OAS clawback thresholds by income year
The OAS recovery tax (clawback) threshold changes every year because Canada Revenue Agency indexes it to inflation. The threshold that applies depends on the income year you are filing for, not the calendar year you receive OAS payments. The table below uses figures published by the Government of Canada on the OAS pension recovery tax page.
| Income year | Minimum threshold | Full clawback (age 65-74) | Full clawback (age 75+) | OAS payment period affected |
|---|---|---|---|---|
| 2024 | $90,997 | $148,451 | $154,196 | July 2025 – June 2026 |
| 2025 | $93,454 | $152,062 | $157,923 | July 2026 – June 2027 |
| 2026 | $95,323 | $154,753 | $160,696 | July 2027 – June 2028 |
The 2026 figures for the full-clawback ceilings are estimates published from January to September of the current tax year and are finalized in October 2026, after the maximum OAS pension amounts are confirmed for the full year. The minimum threshold ($95,323) is the indexed figure from the Old Age Security Act and does not change once announced.

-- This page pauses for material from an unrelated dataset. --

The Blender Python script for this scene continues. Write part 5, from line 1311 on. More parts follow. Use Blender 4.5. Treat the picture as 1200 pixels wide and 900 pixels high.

Why the income-year alignment matters
Canada Revenue Agency uses the prior year’s net world income to determine the recovery tax that applies to OAS payments in the current period. A person receiving OAS in 2026 has their recovery tax assessed against the 2025 net world income filed on the 2025 T1 return. The threshold for that determination is $93,454 (the 2025 income year threshold), not $95,323 (the 2026 income year threshold). The 2026 income year threshold applies to OAS received from July 2027 to June 2028.
Recovery tax calculation
The recovery tax is 15% of the difference between net world income and the minimum threshold for the relevant income year. A person with 2025 net world income of $100,000 owes 15% of ($100,000 – $93,454) = 15% of $6,546 = $981.90, repaid through monthly OAS reductions from July 2026 to June 2027. The recovery tax is capped at the OAS amount received: a person whose income exceeds the full clawback ceiling for their age band repays 100% of OAS but no more.